In Q1 2017, seasonal conditions around our plants in China were drier than normal and as a result, we had a slow start to 2017. During Q2 2017, copper recovery increased significantly and we finished the quarter near budgeted levels of copper volume on a year to date basis. The plants in 2017 recovered 388,000 pounds less copper when compared to 2016 but with the increase in average copper price during 2017, our year to date copper revenues were consistent with 2016.

Overall, we increased our positive adjusted EBITDA significantly when compared to the same quarter in 2016. This improvement is a result of maintaining a focused and disciplined cost structure while targeting activities in key markets for future growth.

The current projects completed year to date are the result of efforts over the past several years. We have worked on positioning the Company for success by getting involved in early stages of new projects, strengthening our technical team, and advancing the development and commercialization of new products including our Sulf-IX™ and Selen-IX™ processes. We have also restructured our expenditures over this time to preserve working capital while continuing to expand our project pipeline and deliver our services in a strategic and disciplined manner. We expect to build on this throughout the current year.

Although these projects provide significant opportunities for future one-time and recurring revenues, all these projects happen in stages, typically over a period of two to three years and the timing of revenue and cash flows is uncertain. Consequently, the consistency of the Company’s profitability through 2017 and 2018 cannot be guaranteed with the existing projects pipeline and the continued growth of the projects pipeline, sales bookings, and execution of projects to generate cash flow are the primary areas of focus for the Company’s management.

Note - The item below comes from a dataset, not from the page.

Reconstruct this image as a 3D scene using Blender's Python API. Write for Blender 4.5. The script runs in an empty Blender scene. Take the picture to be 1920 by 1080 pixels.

We are scheduled to repay the principle amount of the convertible loan on January 6, 2018. Currently, we believe that we should generate sufficient cash from operations and new projects through the rest of 2017 to meet this obligation. However, the lack of control in timing of revenues from forecasted projects introduces the risk of temporary shortage in working capital and could impact our ability to repay the loan.

Q2 2017 Financial Highlights Summary
For a complete set of Financial Statements and Management Discussion and Analysis, please go to

(in $’000 except for per share amounts)

3 months ended Jun. 30

6 months ended Jun. 30






$ $ $ $
Revenues 953 644 1,621 1,035
less: Plant and other operating costs (excluding depreciation)  








297 279 547 451
General and administration 376 465 871 891
Sales and development 303 268 592 617
Stock-based compensation 15 16 9 46
Depreciation and amortization 33 59 66 116
Share of results of equity accounted joint ventures (764) (291) (798) (191)
Income (loss) from operations and joint ventures 334 (238) (193) (1,028)
Other expenses – net (69) (1,408) (116) (1,434)
Net income (loss) for the period 265 (1,646) (309) (2,462)
Translation (loss) gain on foreign operations (51) 1,290 (43) 1,027

Comprehensive income (loss) for the period









Net loss per share (basic and diluted) 0.00 (0.02) (0.00) (0.03)
Proportional Revenues1 3,182 2,137 4,290 3,656
Adjusted EBITDA1 744 71 245 (513)

1See “Non-GAAP Measures” in Q2 2017 MD&A

About BQE Water
BQE Water is a service provider specializing in water treatment and management for the mining and metallurgical industry. We are focused on reducing Life Cycle Costs through customized solutions that reduce risks and long-term environmental liabilities while introducing sustainability into the overall water management plan. We have extensive expertise in the removal, recovery, and/or recycle of a broad range of metals, sulphate, selenium, cyanide, ammonia and other nitrogen species. BQE Water has commercialized several water treatment technologies and built plants at mine sites around the world for organizations including Glencore, Jiangxi Copper, Freeport-McMoRan and the US EPA. A key part of our business is our involvement in the ongoing operation and maintenance of treatment plants. We currently operate several plants under long-term contract and provide operations support to other plants globally. Our capabilities in implementing technical innovation and plant operations provides us with first-hand experience to deliver practical and actionable consultancy services. The company operates water testing laboratories and mobile pilot treatment facilities in North and South America, and China. BQE Water is headquartered in Vancouver, Canada and trades on the TSX Venture Exchange under the symbol BQE. Please visit for more information.


The Toronto Venture Exchange has not reviewed and does not accept responsibility for the adequacy or the accuracy of this release.

Certain information contained herein may not be based on historical fact and therefore constitutes “forward-looking information” under applicable Canadian securities legislation. This includes without limitation statements containing the words “plan”, “expect”, “project”, “estimate”, “intend”, “believe”, “anticipate”, “may”, “will” and other similar words or expressions. Forward-looking statements are based on the opinions and estimates of management at the date the statements are made, and are subject to a variety of risks, uncertainties and other factors that may cause actual events or results to differ materially from those expressed or implied by such forward-looking statements. Factors that could cause or contribute to such differences include, but are not limited to, the Company’s dependence on key personnel and contracts, uncertainty with respect to the profitability of the Company’s technologies, competition, technology risk, the Company’s ability to protect its intellectual property and proprietary information, fluctuations in commodity prices, currency risk, environmental regulation and the Company’s ability to manage growth and other factors described in the Company’s filings with the Canadian securities regulators at (including without limitation the factors described in the section entitled “Risks and Uncertainties” in the Company’s MD&A for the year ended December 31, 2016). Given these risks and uncertainties, the reader is cautioned not to place undue reliance on forward-looking statements. All forward-looking information contained herein is based on management’s current expectations and the Company undertakes no obligation to revise or update such forward-looking information to reflect subsequent events or circumstances, except as required by law.